-- Aim --
Everything in the listing should be restated word for word.

-- Information shown --
________________

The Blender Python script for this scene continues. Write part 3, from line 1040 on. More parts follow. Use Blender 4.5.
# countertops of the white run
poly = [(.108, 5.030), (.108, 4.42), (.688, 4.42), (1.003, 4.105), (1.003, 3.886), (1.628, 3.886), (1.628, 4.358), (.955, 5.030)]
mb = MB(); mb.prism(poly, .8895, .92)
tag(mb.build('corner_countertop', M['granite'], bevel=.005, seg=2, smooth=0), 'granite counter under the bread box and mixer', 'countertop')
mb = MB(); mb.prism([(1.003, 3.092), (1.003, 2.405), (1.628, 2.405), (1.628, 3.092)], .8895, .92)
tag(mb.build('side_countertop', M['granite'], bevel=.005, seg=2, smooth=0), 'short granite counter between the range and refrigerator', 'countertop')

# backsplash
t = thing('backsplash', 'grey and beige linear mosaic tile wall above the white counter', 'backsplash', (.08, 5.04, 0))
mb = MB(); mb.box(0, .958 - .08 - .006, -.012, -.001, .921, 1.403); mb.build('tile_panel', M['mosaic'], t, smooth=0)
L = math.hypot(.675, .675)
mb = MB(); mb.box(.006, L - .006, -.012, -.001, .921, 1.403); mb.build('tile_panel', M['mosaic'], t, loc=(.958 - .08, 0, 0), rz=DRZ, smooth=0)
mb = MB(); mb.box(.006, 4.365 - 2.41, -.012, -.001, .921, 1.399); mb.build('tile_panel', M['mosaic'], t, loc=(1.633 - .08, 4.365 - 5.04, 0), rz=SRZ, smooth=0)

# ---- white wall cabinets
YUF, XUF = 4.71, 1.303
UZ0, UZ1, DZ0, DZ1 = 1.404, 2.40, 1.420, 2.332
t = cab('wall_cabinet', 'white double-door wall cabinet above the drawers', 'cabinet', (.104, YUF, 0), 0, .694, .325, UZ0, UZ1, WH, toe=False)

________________

-- Solution to this exercise --
The Blender Python script for this scene continues. Write part 3, from line 1040 on. More parts follow. Use Blender 4.5.
# countertops of the white run
poly = [(.108, 5.030), (.108, 4.42), (.688, 4.42), (1.003, 4.105), (1.003, 3.886), (1.628, 3.886), (1.628, 4.358), (.955, 5.030)]
mb = MB(); mb.prism(poly, .8895, .92)
tag(mb.build('corner_countertop', M['granite'], bevel=.005, seg=2, smooth=0), 'granite counter under the bread box and mixer', 'countertop')
mb = MB(); mb.prism([(1.003, 3.092), (1.003, 2.405), (1.628, 2.405), (1.628, 3.092)], .8895, .92)
tag(mb.build('side_countertop', M['granite'], bevel=.005, seg=2, smooth=0), 'short granite counter between the range and refrigerator', 'countertop')

# backsplash
t = thing('backsplash', 'grey and beige linear mosaic tile wall above the white counter', 'backsplash', (.08, 5.04, 0))
mb = MB(); mb.box(0, .958 - .08 - .006, -.012, -.001, .921, 1.403); mb.build('tile_panel', M['mosaic'], t, smooth=0)
L = math.hypot(.675, .675)
mb = MB(); mb.box(.006, L - .006, -.012, -.001, .921, 1.403); mb.build('tile_panel', M['mosaic'], t, loc=(.958 - .08, 0, 0), rz=DRZ, smooth=0)
mb = MB(); mb.box(.006, 4.365 - 2.41, -.012, -.001, .921, 1.399); mb.build('tile_panel', M['mosaic'], t, loc=(1.633 - .08, 4.365 - 5.04, 0), rz=SRZ, smooth=0)

# ---- white wall cabinets
YUF, XUF = 4.71, 1.303
UZ0, UZ1, DZ0, DZ1 = 1.404, 2.40, 1.420, 2.332
t = cab('wall_cabinet', 'white double-door wall cabinet above the drawers', 'cabinet', (.104, YUF, 0), 0, .694, .325, UZ0, UZ1, WH, toe=False)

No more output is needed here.